Art Of War - Sun Tzu
Il Principe - Niccolo Machiavelli
Ulysses - James Joyce
War and Peace - Leo Tolstoy
The Grapes of Wrath - John Steinbeck
Commedia - Dante Alighieri
Common Sense - Thomas Paine


Many more.
 
The Federalist Papers by "Publius" (Alexander Hamilton, James Madison and John Jay)

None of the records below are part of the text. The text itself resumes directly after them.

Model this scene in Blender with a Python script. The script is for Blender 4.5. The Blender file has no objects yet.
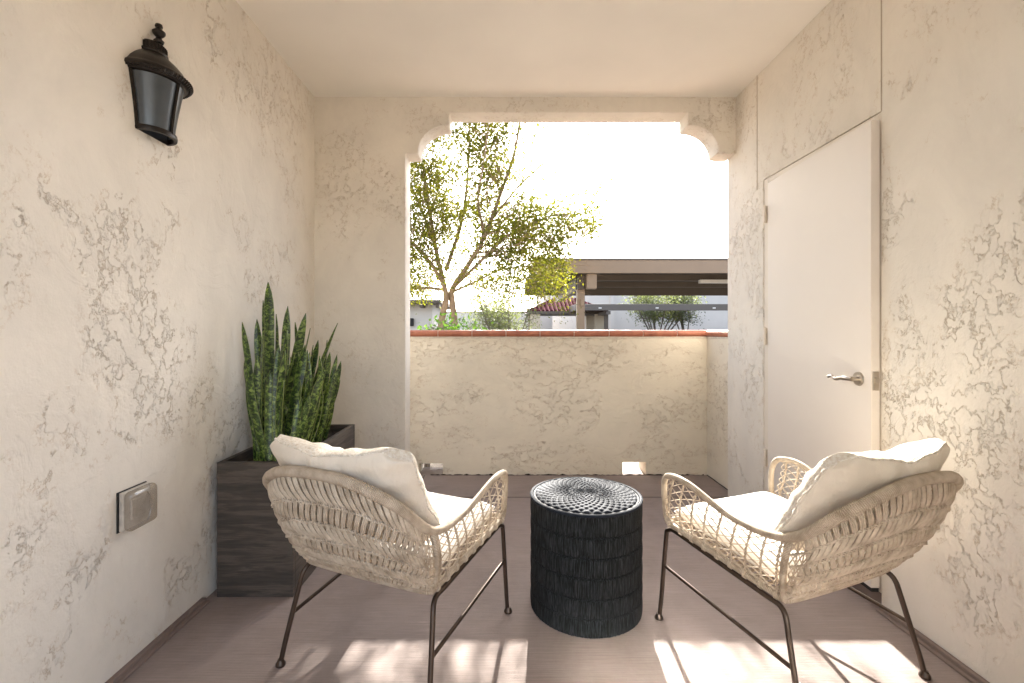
import bpy, bmesh, math, random
from mathutils import Vector, Matrix
random.seed(7)
PI = math.pi; R = math.radians
sc = bpy.context.scene; COL = sc.collection
F, CX, CY, EYE = 470.0, 505.5, 331.0, 1.165
XL, XR, CEIL = -1.305, 1.575, 2.763          # left wall, right wall, ceiling height
YA, YB, YP = 3.21, 3.375, 3.80                # arch wall inner / outer face, parapet inner face

def at(px, py, d):                            # a photo measurement turned into a real position at distance d
    return Vector(((px-CX)*d/F, d, EYE+(CY-py)*d/F))

# ------------------------------------------------------------------ materials
def new_mat(name):
    m = bpy.data.materials.new(name); m.use_nodes = True
    nt = m.node_tree; b = nt.nodes['Principled BSDF']
    return m, nt, b
def nd(nt, t, **k):
    n = nt.nodes.new(t)
    for a, v in k.items():
        if hasattr(n, a): setattr(n, a, v)
        else: n.inputs[a.replace('_', ' ')].default_value = v
    return n
def ramp(nt, src, stops, interp='LINEAR'):
    r = nt.nodes.new('ShaderNodeValToRGB'); r.color_ramp.interpolation = interp
    el = r.color_ramp.elements
    while len(el) < len(stops): el.new(0.5)
    for e, (p, c) in zip(el, stops):
        e.position = p; e.color = (c, c, c, 1) if isinstance(c, (int, float)) else (*c, 1)
    nt.links.new(src, r.inputs[0]); return r.outputs[0]
def math_(nt, op, a, b=None, c=None):
    n = nt.nodes.new('ShaderNodeMath'); n.operation = op
    for i, v in enumerate((a, b, c)):
        if v is None: continue
        if isinstance(v, (int, float)): n.inputs[i].default_value = v
        else: nt.links.new(v, n.inputs[i])
    return n.outputs[0]
def mix(nt, fac, a, b, mode='MIX'):
    n = nt.nodes.new('ShaderNodeMixRGB'); n.blend_type = mode
    for s, v in zip(n.inputs, (fac, a, b)):
        if isinstance(v, (int, float)): s.default_value = v
        elif isinstance(v, tuple): s.default_value = (*v, 1)
        else: nt.links.new(v, s)
    return n.outputs[0]
def coords(nt, scale=(1, 1, 1), out='Object', rot=(0, 0, 0)):
    t = nt.nodes.new('ShaderNodeTexCoord'); m = nt.nodes.new('ShaderNodeMapping')
    m.inputs['Scale'].default_value = scale; m.inputs['Rotation'].default_value = rot
    nt.links.new(t.outputs[out], m.inputs[0]); return m.outputs[0]
def noise(nt, vec, scale, detail=4, rough=.5, dist=0.0):
    n = nt.nodes.new('ShaderNodeTexNoise'); n.inputs['Scale'].default_value = scale
    n.inputs['Detail'].default_value = detail; n.inputs['Roughness'].default_value = rough
    n.inputs['Distortion'].default_value = dist
    nt.links.new(vec, n.inputs['Vector']); return n.outputs['Fac']
def bump(nt, b, h, strength, dist):
    n = nt.nodes.new('ShaderNodeBump'); n.inputs['Strength'].default_value = strength
    n.inputs['Distance'].default_value = dist
    nt.links.new(h, n.inputs['Height']); nt.links.new(n.outputs[0], b.inputs['Normal'])
def simple(name, col, rough=.6, metal=0.0, var=.12, vs=8, bs=.15, bd=.002, bscale=60, spec=.5):
    m, nt, b = new_mat(name)
    v = coords(nt); n = noise(nt, v, vs, 5, .6)
    dark = tuple(c*(1-var) for c in col); light = tuple(min(1, c*(1+var)) for c in col)
    nt.links.new(ramp(nt, n, [(.3, dark), (.7, light)]), b.inputs['Base Color'])
    b.inputs['Roughness'].default_value = rough; b.inputs['Metallic'].default_value = metal
    b.inputs['Specular IOR Level'].default_value = spec
    if bs: bump(nt, b, noise(nt, v, bscale, 3, .6), bs, bd)
    return m
M = {}

def stucco(name, col, line, thr=.52, scale=11.0, smooth=False, amount=1.0, rot=(0, 0, 0), sc3=(1, 1, 1)):
    m, nt, b = new_mat(name)
    v = coords(nt, sc3, rot=rot)
    tone = noise(nt, v, 1.3, 3, .5)
    fine = noise(nt, v, 160, 3, .6)
    soft = noise(nt, v, 6, 3, .5)
    base = ramp(nt, tone, [(.3, tuple(c*.94 for c in col)), (.7, tuple(min(1, c*1.04) for c in col))])
    b.inputs['Roughness'].default_value = .88; b.inputs['Specular IOR Level'].default_value = .25
    if smooth:
        nt.links.new(base, b.inputs['Base Color'])
        h = math_(nt, 'ADD', math_(nt, 'MULTIPLY', fine, .10), math_(nt, 'MULTIPLY', soft, .35))
        bump(nt, b, h, .5, .004); return m
    mk = math_(nt, 'ADD', noise(nt, v, 2.1, 4, .6, .4), math_(nt, 'MULTIPLY', math_(nt, 'SUBTRACT', noise(nt, v, 8, 4, .65), .5), .45))
    mask = ramp(nt, mk, [(thr, 0.0), (thr+.08, 1.0)])        # where the trowel skipped
    n1 = noise(nt, v, scale, 8, .68, .12)                      # plateau outlines
    plate = ramp(nt, n1, [(.475, 0.0), (.515, 1.0)])
    n2 = noise(nt, v, scale*3.1, 3, .6, .3)
    deep = math_(nt, 'MULTIPLY', math_(nt, 'SUBTRACT', 1.0, plate), mask)
    n5 = ramp(nt, noise(nt, v, 4.2, 5, .6, .8), [(.47, 0.0), (.53, 1.0)]); grit = noise(nt, v, 42, 4, .7)
    h = math_(nt, 'SUBTRACT', math_(nt, 'ADD', math_(nt, 'MULTIPLY', soft, 2.0), math_(nt, 'ADD', math_(nt, 'MULTIPLY', n5, .30), math_(nt, 'MULTIPLY', grit, .38))), math_(nt, 'MULTIPLY', deep, math_(nt, 'ADD', .30, math_(nt, 'MULTIPLY', n2, 1.0))))
    h = math_(nt, 'ADD', h, math_(nt, 'MULTIPLY', fine, .14))
    bump(nt, b, h, .9*amount, .0038)
    # crevice shade painted in as brown lines between the trowelled plateaus
    e = ramp(nt, n1, [(.462, 0.0), (.488, 1.0), (.496, 1.0), (.506, 0.0)])
    e = math_(nt, 'MULTIPLY', math_(nt, 'MULTIPLY', e, ramp(nt, mk, [(thr-.03, 0.0), (thr+.03, 1.0)])), ramp(nt, n2, [(.44, 0.0), (.56, 1.0)]))
    stain = ramp(nt, noise(nt, v, 3.1, 5, .65, .6), [(.35, .82), (.62, 1.0)])
    base = mix(nt, .45, base, stain, 'MULTIPLY')
    nt.links.new(mix(nt, math_(nt, 'MULTIPLY', e, .44*amount), base, line), b.inputs['Base Color'])
    return m

WALLC = (.81, .76, .675)
M['stucco'] = stucco('skip_trowel_stucco', WALLC, (.50, .36, .21), thr=.515, scale=14, sc3=(1, 1, .8))
M['stucco_arch'] = stucco('arch_stucco', WALLC, (.46, .34, .21), thr=.505, scale=13, amount=1.0)
M['stucco_parapet'] = stucco('parapet_stucco', (.77, .70, .575), (.44, .29, .18), thr=.46, scale=11, amount=1.1, sc3=(.8, 1, 1.25), rot=(0, R(25), 0))
M['ceiling'] = stucco('ceiling_stucco', (.88, .85, .785), WALLC, smooth=True)
M['ext_white'] = simple('exterior_render', (.62, .585, .54), .9, var=.05, vs=.5, bs=.3, bscale=12, bd=.01)
M['ext_cream'] = simple('cream_render', (.50, .43, .33), .9, var=.06, vs=.8)
M['trim'] = simple('carport_paint', (.25, .185, .130), .6, var=.08, vs=1.2)
M['trim_dark'] = simple('brown_paint', (.09, .07, .052), .6, var=.12, vs=2)
M['grey_trim'] = simple('grey_brown_paint', (.11, .095, .082), .6, var=.08, vs=1)
M['maroon'] = simple('maroon_tile', (.085, .016, .026), 1.0, var=.25, vs=3, spec=.02)
M['bark'] = simple('tan_bark', (.27, .19, .125), .9, var=.3, vs=9, bs=.8, bd=.02, bscale=14)
M['bark_grey'] = simple('grey_bark', (.20, .17, .14), .9, var=.3, vs=9, bs=.8, bd=.02, bscale=14)
M['door'] = simple('door_paint', (.77, .71, .64), .5, var=.02, vs=2, bs=.06, bd=.001, bscale=90)
M['frame_paint'] = simple('door_frame_paint', (.75, .68, .58), .55, var=.05, vs=6)
M['nickel'] = simple('satin_nickel', (.50, .45, .39), .28, 1.0, var=.05, bs=0)
M['steel'] = simple('weathered_steel', (.56, .52, .46), .5, .1, var=.2, vs=30)
M['black'] = simple('black_rubber', (.015, .014, .013), .7, var=.2)
M['bronze'] = simple('dark_bronze_tube', (.085, .062, .048), .33, .75, var=.2, vs=12, bs=.05)
M['lamp_metal'] = simple('oil_rubbed_bronze', (.022, .017, .014), .36, .5, var=.35, vs=18, bs=.25, bd=.002, bscale=70)
M['seat_white'] = simple('white_canvas', (.82, .80, .76), .9, var=.03, vs=5, bs=.35, bd=.0012, bscale=420, spec=.15)
M['soil'] = simple('potting_soil', (.035, .026, .02), .95, var=.4, vs=40, bs=1, bd=.02, bscale=60)
M['curb'] = simple('painted_curb', (.21, .155, .13), .7, var=.15, vs=10)
M['vinyl'] = simple('white_door_frame', (.72, .70, .66), .4, var=.02)
M['mortar'] = simple('mortar', (.62, .55, .46), .95, var=.15, vs=25, bs=.6, bd=.004)
M['joint'] = simple('joint_bead', (.46, .39, .31), .8, var=.1, bs=0)

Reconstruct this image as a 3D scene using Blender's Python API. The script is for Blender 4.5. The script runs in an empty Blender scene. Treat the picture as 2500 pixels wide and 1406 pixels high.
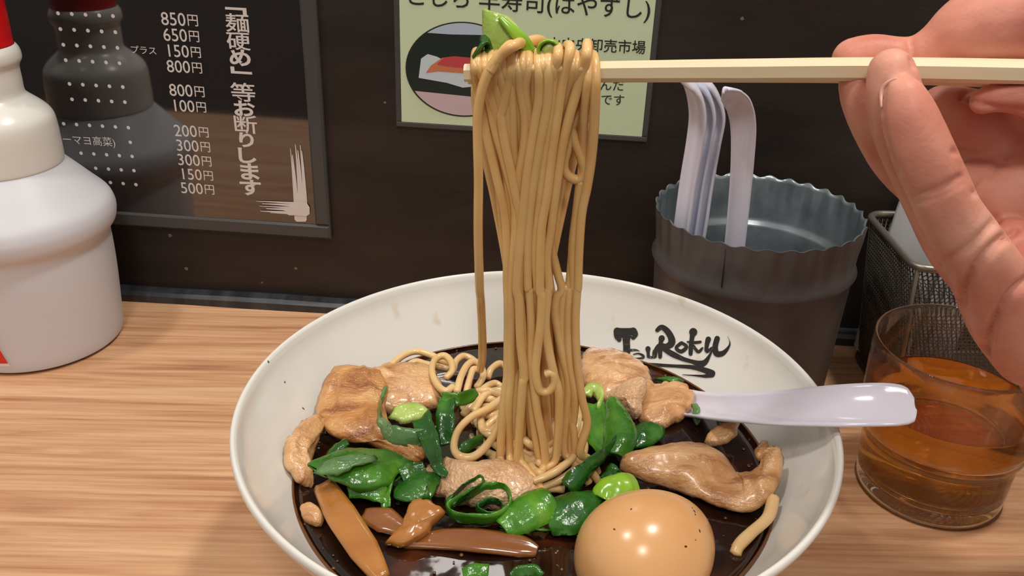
import bpy, bmesh, math, random
import numpy as np
from mathutils import Vector, Matrix, noise as mnoise

random.seed(7)
scene = bpy.context.scene
COL = scene.collection
PI = math.pi

# ------------------------------------------------------------------ camera
F_PX, IMG_W, IMG_H = 2250.0, 2500.0, 1406.0
TILT, ROLL = math.radians(26.95), math.radians(1.18)
CAM = np.array([0.0, 0.0, 0.2636])
_ct, _st, _cr, _sr = math.cos(TILT), math.sin(TILT), math.cos(ROLL), math.sin(ROLL)
FWD = np.array([0, _ct, -_st]); _up = np.array([0, _st, _ct]); _rt = np.array([1.0, 0, 0])
RGT = _cr * _rt + _sr * _up
UPV = -_sr * _rt + _cr * _up
cam_data = bpy.data.cameras.new('camera')
cam_data.sensor_width = 36.0
cam_data.lens = F_PX / IMG_W * 36.0
cam_data.clip_start = 0.01
cam = bpy.data.objects.new('camera', cam_data)
COL.objects.link(cam)
cam.matrix_world = Matrix(((RGT[0], UPV[0], -FWD[0], CAM[0]), (RGT[1], UPV[1], -FWD[1], CAM[1]),
                           (RGT[2], UPV[2], -FWD[2], CAM[2]), (0, 0, 0, 1)))
scene.camera = cam

# ------------------------------------------------------------------ world, lamps, exposure
world = bpy.data.worlds.new('room_ambience'); scene.world = world
world.use_nodes = True
bg = world.node_tree.nodes['Background']
bg.inputs[0].default_value = (1.0, 0.93, 0.86, 1); bg.inputs[1].default_value = 0.42

def area(name, loc, target, power, size, color=(1, 0.95, 0.88)):
    l = bpy.data.lights.new(name, 'AREA'); l.shape = 'DISK'; l.size = size; l.energy = power; l.color = color
    o = bpy.data.objects.new(name, l); COL.objects.link(o); o.location = loc
    d = Vector(target) - Vector(loc); o.rotation_euler = d.to_track_quat('-Z', 'Y').to_euler()
    return o
area('ceiling_lamp_right', (0.42, 0.30, 1.45), (0.05, 0.3, 0.05), 9.0, 0.16)
area('ceiling_lamp_left', (-0.55, 0.12, 1.45), (0.0, 0.3, 0.05), 6.0, 0.16)
area('ceiling_lamp_room', (0.05, -0.75, 1.55), (0.0, 0.3, 0.05), 9.0, 0.30)

area('kitchen_lamp', (-0.06, 1.12, 0.93), (0.0, 0.25, 0.05), 0.28, 0.12)

scene.view_settings.view_transform = 'Standard'
scene.view_settings.look = 'None'
scene.view_settings.gamma = 1.0
scene.view_settings.use_curve_mapping = False
scene.view_settings.exposure = 0.0

# ------------------------------------------------------------------ measuring helpers (a photo pixel and a distance give a point)
def ray(x, y):
    d = (x - IMG_W / 2) / F_PX * RGT - (y - IMG_H / 2) / F_PX * UPV + FWD
    return d / np.linalg.norm(d)
def atz(x, y, z):
    d = ray(x, y); return CAM + d * ((z - CAM[2]) / d[2])
def aty(x, y, Y):
    d = ray(x, y); return CAM + d * (Y / d[1])
def topx(P):
    q = np.asarray(P) - CAM; w = q @ FWD
    return np.stack([IMG_W / 2 + F_PX * (q @ RGT) / w, IMG_H / 2 - F_PX * (q @ UPV) / w], -1)
WALL_YAW = math.atan(0.084)
WALL_N = np.array([math.sin(WALL_YAW), math.cos(WALL_YAW), 0])      # pointing into the wall
WALL_U = np.array([math.cos(WALL_YAW), -math.sin(WALL_YAW), 0])
WALL_P = np.array([-0.174, 0.4951, 0])
def onwall(x, y, off=0.0):
    d = ray(x, y); p0 = WALL_P - WALL_N * off
    return CAM + d * (((p0 - CAM) @ WALL_N) / (d @ WALL_N))
def wp(u, z, off=0.0):
    return WALL_P + WALL_U * u - WALL_N * off + np.array([0, 0, z])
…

Slaughterhouse Five by Kurt Vonnegut

The Tragedy of Pudd'nhead Wilson & Life on the Mississippi by Mark Twain

In Cold Blood by Truman Capote

Profiles in Courage by John F. Kennedy

The Old Man and the Sea by Ernest Hemingway

Hitchhiker's Guide to the Galaxy by Douglas Adams
 
I would include the Aubrey/Maturin Novels by Patrick O'Brian. These are sea fearing Historical novels and a fun read. He wrote 21 in this series.
I have read 20.

Also, any books my James A Michener-Hawaii, The Source and ect.

2001 Odyssey by Authur Clark is a classic scienfition novel

The Bible, enough said

Mozart by Maynard Solomon, If u love Mozart, you will love this book.
 
2001 Odyssey -Arthur Clarke and science fiction. Sorry about the misspellings.
 
The Fountainhead - Ann Rand

Oh the thinks you can think - Dr Seuss
 
Atlas Shrugged
The Founainhead also by AR - one of the few great books that is also a great movie
Hitchhikers Guide
Illusions by Richard Bach
The Hobbit (and the Lord of the Rings trilogy)
2001 - another great book that's a great movie
 
That hasn't been mentioned yet?

Mutant Message Down Under By Marlo Morgan
Into Thin Air By John Krakaur
Access All Areas By Ninjalicious
Endurance: Shackleton's Incredible Voyage By Alfred Lansing
Ishmael by Daniel Quinn
 
In no particular order:

One Flew Over the Cuckoo's Nest, Ken Kesey

Count of Monte Cristo, Dumas

Things Fall Apart, Chinua Achebe

Tao Te Ching, Lao Tzu

A Short History of Nearly Everything, Bill Bryson

...I know there is more, I just can't think of them right now.
 
The South was Right! by 2 Kennedy brothers (i kid you not)
Atlas Shrugged (my all time favorite) by Ann Rynd (sp?)
Under the Bleachers - Seemore Butts


Two of my favorites! Not too sure about the third one though.....

If you like action fiction, get all of Lee Child's novels. Andrew Vachss is a great fiction writer that has one of the best 'heroes' I've ever read about.

Reading novels is one of my hobbies(cigars, Bass fishing[artificials only/catch-n-release], collecting colognes) and I read daily.


Dan
 
Fear and Loathing in Las Vegas -- Hunter S. Thompson

Das Capital -- Karl Marx

Manufacturing Consent -- Noam Chomsky

Fight Club -- Chuck Palahniuk

The Founding Brothers -- Joseph Ellis

Freakanomics -- Steven Leavitt
 
Paradise Lost - John Milton (at least the first three books)
Lord of the Rings Trilogy
The Odyssey - Homer
To Kill a Mockingbird - Harper Lee
The Grapes of Wrath - John Steinbeck
Inferno - Dante
Any and all CS Lewis

There are plenty of others that are slipping my mind at the moment, but I'll think of them later.